George A. “Tony” Torres, 20, of Staten Island, tearfully apologized to the victim’s family and pretty much everyone else involved with the case, and even thanked police and prosecutors for their work, when Washington County Judge Kelly McKeighan asked him if he had anything to say.

He rambled on for more than 5 minutes, saying he regretted his actions and was just lonely when he initiated contact with the girl through social media, and that he took her at her word that she was 17.

He said he did not abandon her in New York City after learning her age as prosecutors alleged, because she told him she was going to a cousin’s home.

McKeighan, though, said Torres’ actions after he learned the girl’s age endangered her, and his subsequent deletion of electronic communications, showed he was trying to cover up actions he knew were illegal.

McKeighan called the case “one of the most difficult” he had presided over. But he said Torres’ decision to leave her at the Staten Island Ferry station, instead of taking her to police or a relative, was most telling.

“You left her at risk in a city of millions,” he said.

The girl, who was found safe at the apartment of another man who allegedly raped her the day after Torres left her, was in court on Friday, but did not speak.

She did, though, write a victims impact statement that was read in court Friday, in which she wrote that she believed a 5- to 7-year sentence was appropriate and said she felt “bad” about the “damage I caused.”

She said she also hoped the situation served as a cautionary tale for other children in her situation who consider running away with older men.

“We are people. We make mistakes at one point in time,” she wrote. “Amen I did not get killed.”

The sentence came after Washington County First Assistant District Attorney Christian Morris outlined the actions prosecutors believe Torres took that made the case more than just a simple matter of a teen getting hoodwinked online by a girl he met online who claimed she was older than she was.

He said Torres continued to have sexual contact with the girl after she told him her true age, and then abandoned her at the Staten Island Ferry station with no money after he learned she was the subject of an Amber Alert. He blocked her phone number and erased their social media conversations as well.

Morris said New York City Police were surprised that the girl was not killed or trafficked.

Torres’ lawyer, Joseph Murphy III, disagreed with much of that account, saying it was physically impossible for Torres, a wheelchair-bound paraplegic, to have committed some of the sex acts that he was accused of. He said that Torres was emotionally stunted by an accident that killed his sister and crippled him.

“He was under the impression she was 17 years old,” he said. ‘This was a lonely, disabled young man who was desperate for a little bit of normalcy in his life, a relationship. He is not a predator.”
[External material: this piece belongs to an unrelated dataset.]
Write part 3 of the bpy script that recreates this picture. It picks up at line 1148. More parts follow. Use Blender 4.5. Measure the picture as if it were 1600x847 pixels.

Torres pleaded guilty last month to the full indictment against him, which included counts of kidnapping, sexually motivated felony and tampering with physical evidence, opting to seek mercy from McKeighan instead of a plea deal that would bar him from appealing pre-plea evidentiary rulings in the case. Murphy said a notice of appeal will be filed.

McKeighan could have imposed a sentence of between 5 and 25 years. Afterward, Washington County District Attorney Tony Jordan called the prison term “significant” under the circumstances.

The convictions stemmed from the girl’s efforts to run away from home last Sept. 26, resulting in an Amber Alert warning and massive search for her that led to her being found in an apartment in New York City the next day. There were no allegations Torres held her against her will.

But under state law, she was too young to legally consent to go with him, and her lying about her age was not a defense. And prosecutors allege that when he learned her age, he did not help her return home, instead dropping her at the ferry terminal, where she met a vendor who later had sex with her. That man, Justin Morales, 20, of Staten Island, has been charged with two counts of first-degree rape in New York City.

Torres will spend 10 years on parole after he is released, and will have to register as a sex offender.